Date: October 25, 2006
Lincoln, Nebraska
Contact Information:
Fred Stokes, 662-476-5568 or
601-527-2459                        Michael Stumo, 413-854-2580


P.O. Box 6486 - Lincoln, NE 68506 - www.competitivemarkets.com
   
     

OCM Continues Opposition to Smithfield Acquisition
of Premium Standard Farms

     
 

OCM continues to urge state and federal authorities to block Smithfield Foods’ planned acquisition of Premium Standard Farms (PSF).  The deal was announced on September 18, 2006.  The acquisition price was $810 million including assumption of debt.

“Smithfield will solidify its position as the biggest pork packer, the biggest pork producer, and the biggest pork integrator,” said Keith Mudd.  “Smithfield has an anti-competitive history of withdrawing from open marketing bidding, buying and closing packing plants, and increasing volatility in the cash markets.”

The only major packing plants in the Southeast U.S. are owned by Smithfield and PSF.  Smithfield owns plants in Smithfield, Virginia and Tarheel, North Carolina, while PSF owns a plant in Clinton, North Carolina.  This is a classic “two-to-one” merger which would leave only Smithfield as a hog sales market outlet.

“Producer revenue in the Southeast U.S. will suffer whether the producer is a contractor or not,” said Mudd.

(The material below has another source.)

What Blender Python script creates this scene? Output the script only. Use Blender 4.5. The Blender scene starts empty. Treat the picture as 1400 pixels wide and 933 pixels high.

Smithfield has a history of buying and closing plants, to reduce hog demand even as it increases hog supply through its own actions as a producer – a certain formula for price reduction.  In 1995, Smithfield bought the John Morrell plants in Sioux City, Iowa and Sioux Falls, South Dakota, only to buy and close a competing plant, Dakota Pork, in Huron, South Dakota two years later.  The result devastated the South Dakota hog production industry.

In 2000, Smithfield bought an FDL packing plant in Dubuque, Iowa, and closed it.

Smithfield planned to spend $100 million to renovate its aging Sioux Falls, South Dakota facility, but has put renovations on hold as it acquires PSF.  OCM believes the risk of Sioux Falls plant closure will increase if the PSF deal goes through.

The biggest immediate producer impact of the deal will be for producers in Missouri, Northeast Kansas and Southeast Nebraska.  Smithfield has plants in Crete, Nebraska and Denison, Iowa, acquired from Farmland Foods in 2003.  The PSF acquisition will decrease market choices and producer prices on the Southern and Western periphery of the major pork packing plant region, which centers on Iowa and surrounding states.

“Smithfield’s acquisition of Farmland Foods left hog producers with yet another elimination of a buyer,” continued Mudd.  “Our hog producing members often cannot receive bids for hogs, but are merely granted, by packer buyers, a date to deliver.  Our producers do not know the price they will receive until after they deliver their hogs.”

“The U.S. Department of Justice Antitrust Division must block this acquisition, and state attorneys general must become far more active in opposing it,” said Mudd.  “No benefit will come from the deal, no efficiency will result.  It is a pure power play by Smithfield, an act our antitrust laws were designed to prevent.”
     

 

     

The Organization for Competitive Markets is an agricultural free market and competition think tank working for honesty, prosperity and economic liberty for farmers, ranchers and rural communities.